For a structured comparison of Lares against the other routes, our best treks to Machu Picchu guide ranks them by crowd levels, difficulty, scenery and cultural depth — a useful companion before you commit.

Frequently asked questions about Lares trek guide: hot springs, weavers and a quieter route to Machu Picchu

Does the Lares trek require a permit?

No. Unlike the Inca Trail, the Lares route does not use the regulated permit system, so it can be booked at short notice and is available year-round, including February when the Inca Trail closes. You still need a separate Machu Picchu entry ticket for the visit itself.

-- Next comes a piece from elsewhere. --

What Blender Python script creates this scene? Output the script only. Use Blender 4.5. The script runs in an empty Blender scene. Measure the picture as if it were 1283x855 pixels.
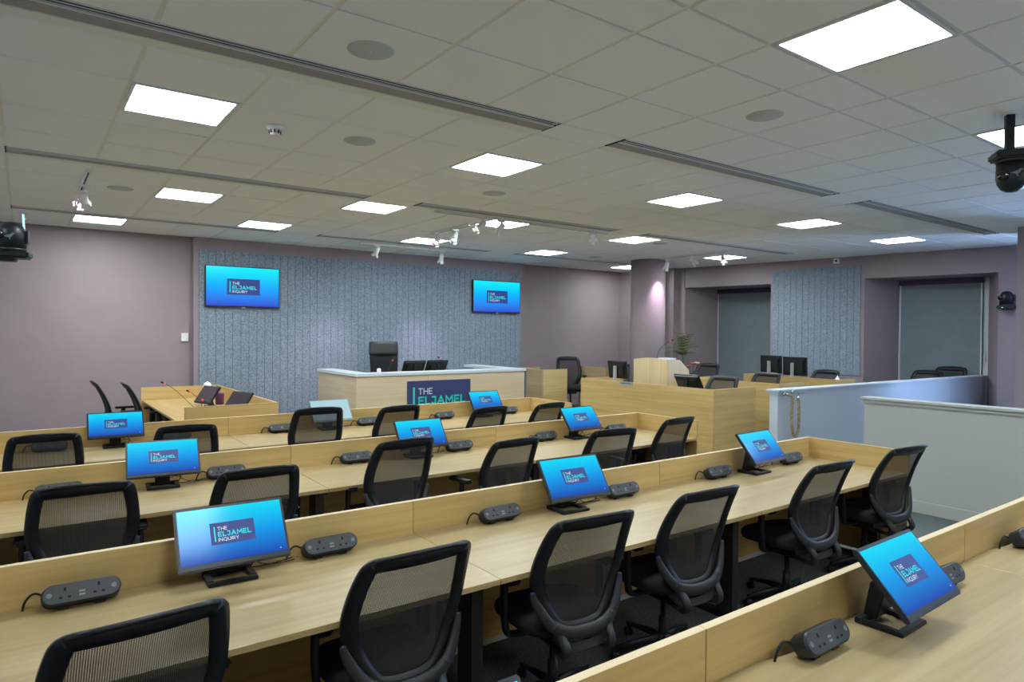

How hard is the Lares trek?

Moderate to challenging. The high passes reach 4,600 to 4,800 m, and you walk 5 to 8 hours a day on rough mountain terrain. The difficulty is the altitude more than the distance — proper acclimatisation in Cusco or the Sacred Valley beforehand is essential.

How many days is the Lares trek?

Most operators run it as a 3-day, 2-night trek plus a Machu Picchu day, though 2-day and 4-day versions exist. There is no single fixed route — Lares is a network of valleys, so itineraries vary between companies.

Are there really hot springs on the Lares trek?

Yes. The trek is named for the thermal baths at Lares town, where most itineraries begin or end with a soak in natural hot pools — a rare luxury among Andean treks and one of the route's signature draws.

Lares trek or Inca Trail — which is better?

The Inca Trail delivers Inca ruins and the Sun Gate arrival but needs permits booked months ahead. Lares offers fewer crowds, living weaving villages, hot springs, and no permit — but does not walk you into Machu Picchu directly. Choose Lares for culture and flexibility, the Inca Trail for the classic ruin-lined approach.

Does the Lares trek end at Machu Picchu?

Not on foot. Lares finishes at Ollantaytambo, where you take the train to Aguas Calientes and visit Machu Picchu the next day. Only the Inca Trail and short Inca Trail walk you directly into the citadel.